‘A living history book’: WWII veteran turns 100 years old

MILFORD — Veterans Day is a little sweeter this year for John Lucius Deloach and his family.

Red, as he affectionately became known thanks to the color of his hair, turned 100 Tuesday, Oct. 26, with a celebration to make any centenarian proud.

Generations of family members gathered inside the Delaware Veterans Home in Milford where Mr. Deloach resides to honor his life and celebrate what is to come.

Legislators, local military members and youth military groups also attended the event.

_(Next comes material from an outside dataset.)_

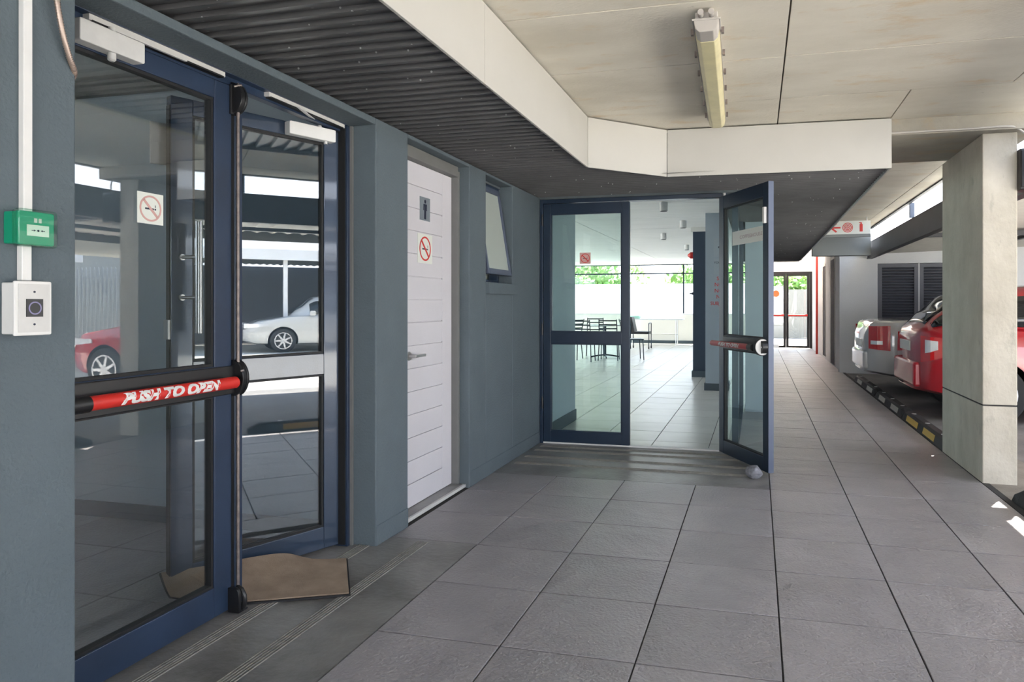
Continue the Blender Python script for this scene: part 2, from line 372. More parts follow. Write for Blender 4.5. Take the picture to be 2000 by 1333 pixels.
structure('ground', MB().box(1.5, 5.2, -8, 13.1, -.12, -.012), 'asphalt', 'dark parking bay paving beside the walkway', 'ground')
structure('ground.001', MB().box(5.2, 40, -40, 45, -.14, -.012).box(-30, 5.2, -40, -8, -.14, -.012).box(-30, 1.5, -8, -3, -.14, -.012).box(-30, -8.25, -3, 22, -.14, -.012), 'drive', 'pale sunlit driveway beyond the parking bays', 'ground')  # western box: unseen ground added to bounce sunlight into canteen and lobby
structure('ground.002', MB().box(-30, 5.2, 22.0, 45, -.14, -.012).box(-.1, 5.2, 20.0, 22.0, -.14, -.012), 'apron', 'pale sunlit yard outside the far glass doors', 'ground')
structure('ground.003', MB().box(1.503, 1.95, 3.2, 6.6, -.05, -.004), 'apron', 'strip of rough concrete around the foot of the column', 'ground')

# ================================================================== LEFT WALL
T = .20
wl = MB()
ztop = 2.112
def wallseg(y0, y1, z0, z1): wl.box(XW-T, XW, y0, y1, z0, z1)
wallseg(-3, 1.535, -.02, ztop)                                   # near pier
wallseg(1.535, 3.105, 2.078, ztop)                               # lintel over near doors
wallseg(3.105, 3.432, -.02, ztop)                                # pier
wallseg(3.432, 4.264, 2.09, ztop)                                # over toilet door
wallseg(4.264, 4.552, -.02, ztop)
wallseg(4.552, 5.094, -.02, 1.35); wallseg(4.552, 5.094, 2.094, ztop)
wallseg(5.094, 5.80, -.02, ztop)
wall_left = structure('wall_left', wl, 'wall', 'blue-grey plastered outer wall with glass doors, toilet door and small window', 'wall', bevel=.006)
structure('wall_left.001', MB().box(XW-T-.02, XW-.10, -3, 5.8, 2.08, 2.44), 'walldark', 'dark recess above the blue-grey wall behind the corrugated sheets', 'wall')
# plaster skirting bulge at the foot
structure('baseboard_left', MB().box(XW-.01, XW+.004, 4.266, 5.79, 0, .10).box(XW-.01, XW+.004, 3.107, 3.430, 0, .10), 'wall', 'low plaster plinth at the foot of the blue-grey wall', 'skirting', bevel=.004)

# lobby shell
structure('wall_lobby', MB().box(-6, XW-T, 3.172, 3.40, 0, 2.44), 'inwall', 'pale blue lobby wall seen through the near glass doors', 'wall')
structure('wall_lobby.001', MB().box(-6.1, -6, -2.5, 3.4, 0, 1.5).box(-6.1, -6, -2.5, 3.4, 2.0, 2.44).box(-6.1, -6, 1.6, 3.4, 1.5, 2.0).box(-6, XW-T, -2.6, -2.5, 0, 2.44), 'inwall', 'lobby walls in shade behind the near doors', 'wall')
lw = thing('window_6', (-6.05, 0, .3), 0, 'glazing added at the far side of the lobby to let daylight in', 'window', kind='structure')  # unseen window, added to brighten the dark lobby
for yy in (-2.5, -.5, 1.55): MB().box(-6.08, -6.02, yy, yy+.05, 1.5, 2.0).build('mullion', 'navyfar', lw)
MB().box(-6.053, -6.047, -2.45, 1.55, 1.5, 2.0).build('pane', 'glass', lw)
structure('ceiling.001', MB().box(-6.1, XW-T, -2.6, 3.4, 2.46, 2.5), 'inceil', 'flat lobby ceiling behind the near glass doors', 'ceiling')
structure('baseboard_lobby', MB().box(-5.99, XW-T-.02, 3.158, 3.175, 0, .085), 'skirt', 'dark skirting board along the lobby wall', 'skirting')
structure('trim_2', MB().box(-5.99, XW-T-.02, 3.13, 3.17, 2.36, 2.44), 'framegrey', 'cornice strip at the top of the lobby wall', 'trim')

# ================================================================== NEAR DOOR FRAME
FX0, FX1 = -2.06, -1.955
fr = tag(MB().box(FX0, FX1, 3.068, 3.104, 0, 2.075).box(FX0, FX1, 1.537, 1.565, 0, 2.075).box(FX0, FX1, 1.565, 3.068, 2.076, 2.112).build('trim_3', 'navy', None, bevel=.002),
         'navy aluminium frame around the near pair of glass doors', 'door frame', kind='structure')
MB().box(FX1-.001, FX1+.012, 3.088, 3.104, 0, 2.075).build('frame_bead', 'framegrey', fr)
MB().box(FX0+.03, FX1-.01, 3.060, 3.069, .01, 2.06).build('gasket', 'gasket', fr)
# header face (visible over the leaves)
MB().box(-2.03, -1.990, 1.565, 3.07, 2.045, 2.115).build('header', 'navy', fr, bevel=.002)
# slide tracks of the door closers
tr = MB().rbox(-1.990, -1.965, 1.70, 2.262, 2.058, 2.090, .003, 'y').build('slide_track', 'closer', fr, label='long pale slide track over the closed leaf')
MB().box(-1.990, -1.9642, 1.71, 2.255, 2.054, 2.060).build('track_slot', 'gasket', tr)
tr = MB().rbox(-1.990, -1.965, 2.51, 3.06, 2.058, 2.090, .003, 'y').build('slide_track', 'closer', fr, label='slide track over the opened leaf')
MB().box(-1.990, -1.9642, 2.52, 3.05, 2.054, 2.060).build('track_slot', 'gasket', tr)
# flexible conduit from ceiling into frame
pts = [(XW+.02, 1.455, 2.115), (XW+.022, 1.455, 2.06), (XW+.024, 1.462, 1.99), (XW+.022, 1.478, 1.92), (XW+.015, 1.502, 1.865), (XW+.0, 1.53, 1.83), (XW-.03, 1.545, 1.815)]
def smooth_path(p, n=6):
    p = [Vector(q) for q in p]; r = []
    for i in range(len(p)-1):
        a, b, c_, d = p[max(i-1, 0)], p[i], p[i+1], p[min(i+2, len(p)-1)]
        for k in range(n):
            t = k/n; r.append(.5*((2*b)+(c_-a)*t+(2*a-5*b+4*c_-d)*t*t+(3*b-a-3*c_+d)*t**3))
    return r+[p[-1]]
fp = smooth_path(pts, 10); mb = MB(); mb.tube(fp, .0062, 10)
for i in range(0, len(fp)-1, 1): mb.cyl(fp[i], fp[i]+(fp[i+1]-fp[i])*.5, .0076, 10)
fc = tag(mb.build('flexible_conduit', 'flex', None, smooth=True), 'curved ribbed metal conduit dropping into the near door frame', 'conduit')
MB().cyl((XW+.02, 1.455, 2.085), (XW+.02, 1.455, 2.13), .012, 12).build('conduit_gland', 'closer', fc)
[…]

After surviving the Great Depression while living in Florida as the second-youngest child of nine in his family he went on to dedicate more than a quarter of his life to the United States through military service while being stationed in England, France and Germany.

“The Depression came after World War I. You know? It started in and we had a boom after the war and we went into the Depression. So, I was young, what the hell, you know? I had played ball and. . . I played all of them. Football, baseball, basketball… The one I didn’t play much was tennis, very little tennis. Where we lived was on a corner more or less. And there was a big tennis court right across the street, but I never cared about tennis much.”

He did care a lot about his family and country, though. He knew serving in the military was not only a way out of the Depression for him, but also a way to help raise a successful family of his own.
“It was 1935. I was 15 years old,” he said with a smile.

When asked how he was able to enter military service at such a young age, he said slyly, “I told them I was 18. I lied to them.”

According to the state of Delaware Senate Tribute offered at his birthday party, Mr. Deloach served with the Florida Army National Guard, U.S. Army, Army Air Corps and retired from the U.S. Air Force as chief master sergeant.

Despite entering the service as a young teenager, he would soon prove himself a valuable member of the crew. He served in 26 bombing missions in World War II while working as a top turret gunner out of the “little glass bubble” atop the planes, according to his granddaughter Alison Rose.

Altogether, he served in the military for more than 27 years before retiring.
“It was a fair piece,” he recalled.

A tribute from the Delaware House of Representatives adds that he participated in the Berlin Air Lift mission along with numerous other essential flying assignments during his time in the service.
“He was a part of the first group of Air Force NCOs to achieve E-8 and E-9,” it continued.

Proclamations honoring a century of life.

“I loved it. I was crazy,” Mr. Deloach said of his time in the service. “It was good, you know. Hey, they treated you good. What the heck. They fed you, too. And the pay was good.

“When they drafted people in the service during the war, they went in at $50 a month. Before, they went in at $21 a month. Everything outside was equivalent to that. You could have a few beers.”

Toward the end of his service, Red passed on his knowledge to newer service members as an instructor and taught on topics such as aircraft hydraulic systems.

“It’s important to me because there was a retirement at the end of it. That’s one thing. The pay wasn’t that bad. For the time, the pay was pretty good. I liked it. I liked the service,” he said.

“The people above me were nice people. The Air Force took good care of us and these people took good care of us.”

During his service he met a girl named Ruth while at a dance. She would become his wife, the love of his life for more than 50 years before she died in 2001 at the young age of 81.
“My parents are dead. My brothers and sisters are all dead. I’m the only one left out of nine.

“So, the world’s not completely nice to me on that account. Both of my daughters are gone, too,” he recalled.
But his granddaughter was able to put a different spin on life during a recent visit.

“You’re a tough cookie,” she said to him.
“Well, mentally, anyhow,” he agreed. “You have to be a little tough mentally or you wouldn’t make it. I suppose you’re right.”
“After all, life at 100 years old isn’t all that bad,” he said with a chuckle.

“I think it’s terrific. Everything. I retired. That means I don’t have to work anymore. I have a good income, so what the heck,” he said. “My most favorite thing in the world? Right now?
“Seeing some of the relatives who come see me, that’s the most important thing to me. . . And chocolate is second.”

To keep the light shining in Mr. Deloach’s room, Ms. Rose visits often along with her two sons who are 13 and 9 years old.
“It’s amazing. He’s like a living history book,” she said. “And military is real big in my family. My dad was career Army. My baby brother is in the Marines. We’re definitely proud of everything he did for the country.

“To have the kids so close to him, hear things they would normally only get from a book, it’s pretty cool,” she said.

“Most kids don’t get to know their great-grandpa. It’s hard to wrap my head around that and everything he’s been through.”

Life for Mr. Deloach has been busy thanks — only in part — to his military service. There may have been some moonshine involved and a few drunken hogs, he said with a laugh. But that’s all he would say about that.